Scott v. Cingular Wireless, 156 Wn.2d 1001, 135 P.3d 478 (2005).
The modified arbitration clause provides in part:
You agree that, by entering into this Agreement, you and Cingular are waiving the right to a trial by jury. . . . You and Cingular agree that YOU AND CINGULAR MAY BRING CLAIMS AGAINST THE OTHER ONLY IN YOUR OR ITS INDIVIDUAL CAPACITY, and not as a plaintiff or class member in any purported class or representative proceeding. Further, you agree that the arbitrator may not consolidate proceedings [on] more than one person’s claims, and may not otherwise preside over any form of a representative or class proceeding, and that... if this specific proviso is found to be unenforceable, then the entirety of this arbitration clause shall be null and void.
CP at 356. We do not consider whether the bill stuffer was an effective method to modify the contract.
“Roaming” occurs when a subscriber of one wireless service provider uses another provider’s facilities.
Because we find the class action waiver substantively unconscionable, we find it unnecessary to address plaintiffs’ claims of procedural unconscionability.
The provision reads: “[I]f the arbitrator grants relief to you that is equal to or greater than the value of your Demand, Cingular shall reimburse you for your reasonable attorneys’ fees and expenses incurred for the arbitration.” CP at 356.
Nothing in this opinion should be taken to prevent the parties from agreeing to submit their dispute to class wide arbitration.

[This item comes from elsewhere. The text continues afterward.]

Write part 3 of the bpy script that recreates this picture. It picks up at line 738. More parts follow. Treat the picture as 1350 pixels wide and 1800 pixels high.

We respectfully disagree with our learned colleague in dissent that this opinion presumes the CPA invalidates all class action waivers. We mean to say only that class action waivers that prevent vindication of rights secured by the CPA are invalid. We agree with our dissenting colleague that whether any particular class action waiver is unenforceable will turn on the facts of the particular case. We can certainly conceive of situations where a class action waiver would not prevent a consumer from vindicating his or her substantive rights under the CPA and would thus be enforceable. E.g., Hangman Ridge, 105 Wn.2d 778.